After Be My Knife, her attitude changed. She wrote to Grossman about the effect his book had upon her and he wrote back encouraging her to write. Indeed, he promised that he would read her book when it was written. "He said I should write. I started to search inside me for something to write about. At first I thought that I would write about my childhood in Jerusalem at the time of the Six Day War, but then, in January 2000, there was a warning of Katyusha rocket attacks in my village in the north of Israel. For the first time I didn't go into the shelter with my children because I felt a very strong urge to write. I was reminded of when the Katyushas landed just beside our apartment building in 1982 during the first Lebanon war. Our shelter was blocked and we were trapped inside. There was no electricity and people were screaming for help. I was pregnant with my first child and I thought I would die in there. I remembered this and I started to write about it."

The novel - called No Gnomes Will Come in its Hebrew version - is being published in English for the first time this month. It tells the story of one day in the life of the Dadon family, through the mother, Simona, and four of her six children, all of whom are attempting to come to terms with the death of their husband and father six years previously while at the same time trying to cope with the ongoing threat of terrorist attacks. The book won multiple awards in Israel and was hugely praised for the way it described the marginalised Israelis living near Israel's northern border under constant threat of rocket attack. And it told their story in their own distinctive, ungrammatical speech, another revolutionary development in Hebrew literature.

"The language of Simona is just like the Hebrew they used in the children's day-care centre where I worked when I was in the army. Within 10 days I started to talk like them. If you want to speak authentically as a writer about those people, you must speak in that voice. Now they are studying this way of speaking in linguistics courses in Israel," Shilo says.

A huge motivation for her was to focus attention on the neglected and overlooked in Israeli life - a striking example of which she found while researching the novel. "I went to look at newspapers from the past. Many years ago there was a terrorist attack at Kiryat Shemona. A woman invited the journalist to her home to talk about the attack. Throughout the article, the writer referred to his host only as 'the woman with seven children and another in her belly'. At no point did he give her a name. It made me very angry. I said that I would give her both a name and a voice."

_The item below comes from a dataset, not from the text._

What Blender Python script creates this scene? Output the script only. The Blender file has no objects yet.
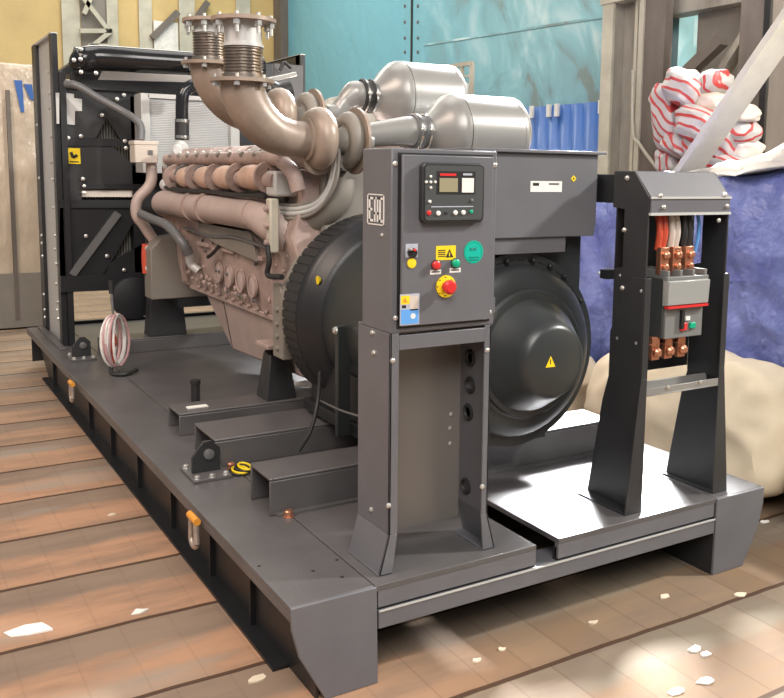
import bpy, bmesh, math, random
from math import sin, cos, pi, radians as R_
from mathutils import Vector as V, Matrix, noise
random.seed(7)
scn = bpy.context.scene
COL = scn.collection

# ------------------------------------------------------------------ camera
W_, H_ = 784, 698
F, CX, CY = 908.4, 450.08, 287.1
EYE = V((0, 0, 1.6))
def _rot(a, b, c):
    ry = Matrix(((cos(a), 0, sin(a)), (0, 1, 0), (-sin(a), 0, cos(a))))
    rx = Matrix(((1, 0, 0), (0, cos(b), -sin(b)), (0, sin(b), cos(b))))
    rz = Matrix(((cos(c), -sin(c), 0), (sin(c), cos(c), 0), (0, 0, 1)))
    return rz @ rx @ ry
MC = _rot(-.565199, .126401, .016082) @ Matrix(((1, 0, 0), (0, 0, -1), (0, 1, 0)))   # world -> (right, down, forward)
def at(u, v, **k):
    """point of a real plane (x=, y= or z= constant) that a line of sight meets"""
    (a, c), = k.items(); i = 'xyz'.index(a)
    d = MC.transposed() @ V(((u - CX) / F, (v - CY) / F, 1))
    return EYE + d * ((c - EYE[i]) / d[i])
cam = bpy.data.cameras.new('camera'); co = bpy.data.objects.new('camera', cam); COL.objects.link(co)
cam.sensor_width = 36; cam.sensor_fit = 'HORIZONTAL'; cam.lens = F / W_ * 36
cam.shift_x = -(CX - W_ / 2) / W_; cam.shift_y = (CY - H_ / 2) / W_
rt, dn, fw = MC[0], MC[1], MC[2]
rm = Matrix((rt, -dn, -fw)).transposed()
co.matrix_world = Matrix.Translation(EYE) @ rm.to_4x4()
cam.clip_end = 200
scn.camera = co

# ------------------------------------------------------------------ materials
def mat(name, col, rough=.5, metal=0, var=0, vscale=8, bump=0, bscale=60, col2=None, spec=.5, coat=0, emit=None, stretch=None, bd=.01):
    m = bpy.data.materials.new(name); m.use_nodes = True
    nt = m.node_tree; n = nt.nodes; l = nt.links
    b = n['Principled BSDF']
    b.inputs['Base Color'].default_value = (*col, 1); b.inputs['Roughness'].default_value = rough
    b.inputs['Metallic'].default_value = metal; b.inputs['Specular IOR Level'].default_value = spec
    b.inputs['Coat Weight'].default_value = coat
    if emit:
        b.inputs['Emission Color'].default_value = (*emit[:3], 1); b.inputs['Emission Strength'].default_value = emit[3]
    tc = n.new('ShaderNodeTexCoord'); src = tc.outputs['Object']
    if stretch:
        mp = n.new('ShaderNodeMapping'); mp.inputs['Scale'].default_value = stretch
        l.new(src, mp.inputs[0]); src = mp.outputs[0]
    if var:
        nz = n.new('ShaderNodeTexNoise'); nz.inputs['Scale'].default_value = vscale; nz.inputs['Detail'].default_value = 6
        nz.inputs['Roughness'].default_value = .6
        l.new(src, nz.inputs['Vector'])
        mx = n.new('ShaderNodeMix'); mx.data_type = 'RGBA'
        c2 = col2 or tuple(c * (1 - var) for c in col)
        mx.inputs[6].default_value = (*col, 1); mx.inputs[7].default_value = (*c2, 1)
        rp = n.new('ShaderNodeValToRGB'); rp.color_ramp.elements[0].position = .35; rp.color_ramp.elements[1].position = .65
        l.new(nz.outputs[0], rp.inputs[0]); l.new(rp.outputs[0], mx.inputs[0]); l.new(mx.outputs[2], b.inputs['Base Color'])
    if bump:
        nb = n.new('ShaderNodeTexNoise'); nb.inputs['Scale'].default_value = bscale; nb.inputs['Detail'].default_value = 4
        l.new(src, nb.inputs['Vector'])
        bp = n.new('ShaderNodeBump'); bp.inputs['Strength'].default_value = bump; bp.inputs['Distance'].default_value = bd
        l.new(nb.outputs[0], bp.inputs['Height']); l.new(bp.outputs[0], b.inputs['Normal'])
    return m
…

Once Shilo had found the subject for her novel, she had to find a way of writing it which was compatible with her ADHD. "What bothers me is going step by step in a plot. My mind cannot do it. But I did find it easy to write around the Katyusha attacks, the shelters and the death of the father through the voices of the family. Through it I was trying to understand the otherness of the others, if that is an expression in English. I was attempting to explain how the same story can seem so different to different people," she says.

Once the book was written - a process which took her four years - she sent it to Grossman who, as promised, not only read the book, but met her and gave her considerable help in getting it published. It may have been a risk to put his reputation on the line in such a way but it paid off.

"There were many good reviews in the papers and it sold out within a few days," says Shilo. "People in Tel Aviv called me up to thank me for explaining to them about life in the north. This story of the Katyushas and the terror attacks had never been told before."

There were also changes to Shilo's life. She had lived and worked quietly in the northern town of Ma'a lot for 15 years before moving to a neighbouring village.

"I was invited everywhere to talk. It was nice to meet so many people, even if it was strange for my family to be so visible."

To emphasise the point she tells of how her 16-year-old daughter came home one day to inform her that she had been assigned The Falafel King is Dead for the Israeli equivalent of her A levels.

"I'm not sure it is a good thing. It must be strange for her that her teachers are talking about her mother's book."

Still, if she ever needs help with her homework, she knows who to ask.